EXERCISE DETAILS
Copy out every line that contains "scene".
____
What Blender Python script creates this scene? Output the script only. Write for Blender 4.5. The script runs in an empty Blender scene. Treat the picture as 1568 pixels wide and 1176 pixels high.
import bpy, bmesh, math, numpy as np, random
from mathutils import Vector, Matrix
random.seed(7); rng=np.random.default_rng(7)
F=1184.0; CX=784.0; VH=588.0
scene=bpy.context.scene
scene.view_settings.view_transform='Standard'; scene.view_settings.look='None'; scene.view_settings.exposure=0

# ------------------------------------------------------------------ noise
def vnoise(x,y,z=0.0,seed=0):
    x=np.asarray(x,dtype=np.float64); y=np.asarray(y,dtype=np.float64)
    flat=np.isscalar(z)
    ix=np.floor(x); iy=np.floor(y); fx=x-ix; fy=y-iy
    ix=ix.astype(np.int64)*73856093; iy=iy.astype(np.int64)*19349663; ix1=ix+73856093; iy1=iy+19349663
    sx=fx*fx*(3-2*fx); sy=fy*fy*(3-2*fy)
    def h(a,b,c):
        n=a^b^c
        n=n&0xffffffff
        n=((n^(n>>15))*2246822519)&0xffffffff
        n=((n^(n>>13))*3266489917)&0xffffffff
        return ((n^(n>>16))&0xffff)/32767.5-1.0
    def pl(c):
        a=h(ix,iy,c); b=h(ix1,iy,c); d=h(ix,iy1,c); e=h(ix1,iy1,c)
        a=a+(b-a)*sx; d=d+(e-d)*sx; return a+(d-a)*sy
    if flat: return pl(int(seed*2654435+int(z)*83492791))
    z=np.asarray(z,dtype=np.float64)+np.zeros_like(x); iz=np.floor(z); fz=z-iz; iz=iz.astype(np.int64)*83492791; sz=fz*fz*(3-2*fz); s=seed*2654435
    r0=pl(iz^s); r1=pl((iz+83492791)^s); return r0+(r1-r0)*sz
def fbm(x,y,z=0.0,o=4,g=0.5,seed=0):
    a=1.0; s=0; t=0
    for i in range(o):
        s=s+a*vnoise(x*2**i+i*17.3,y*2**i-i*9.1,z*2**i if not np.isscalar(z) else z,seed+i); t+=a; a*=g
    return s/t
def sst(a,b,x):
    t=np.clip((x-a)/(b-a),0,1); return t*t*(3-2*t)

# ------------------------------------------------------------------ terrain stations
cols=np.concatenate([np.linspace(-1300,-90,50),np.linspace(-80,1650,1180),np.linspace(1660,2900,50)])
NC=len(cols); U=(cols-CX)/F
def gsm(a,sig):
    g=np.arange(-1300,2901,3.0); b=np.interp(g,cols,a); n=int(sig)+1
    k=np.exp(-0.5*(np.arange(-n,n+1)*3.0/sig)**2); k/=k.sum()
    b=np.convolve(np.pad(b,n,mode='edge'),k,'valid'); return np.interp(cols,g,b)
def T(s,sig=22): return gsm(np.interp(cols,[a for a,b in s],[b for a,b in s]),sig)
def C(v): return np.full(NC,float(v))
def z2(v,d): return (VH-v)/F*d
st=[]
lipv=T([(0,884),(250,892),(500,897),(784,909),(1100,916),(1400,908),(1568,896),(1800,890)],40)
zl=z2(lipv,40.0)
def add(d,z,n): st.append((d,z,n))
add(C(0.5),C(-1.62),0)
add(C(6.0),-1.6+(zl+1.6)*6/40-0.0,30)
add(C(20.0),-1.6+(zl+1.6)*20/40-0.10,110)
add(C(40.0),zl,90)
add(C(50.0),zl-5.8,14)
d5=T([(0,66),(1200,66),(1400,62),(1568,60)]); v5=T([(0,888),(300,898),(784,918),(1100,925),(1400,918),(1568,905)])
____
RESULT BELOW
What Blender Python script creates this scene? Output the script only. Write for Blender 4.5. The script runs in an empty Blender scene. Treat the picture as 1568 pixels wide and 1176 pixels high.
scene=bpy.context.scene
scene.view_settings.view_transform='Standard'; scene.view_settings.look='None'; scene.view_settings.exposure=0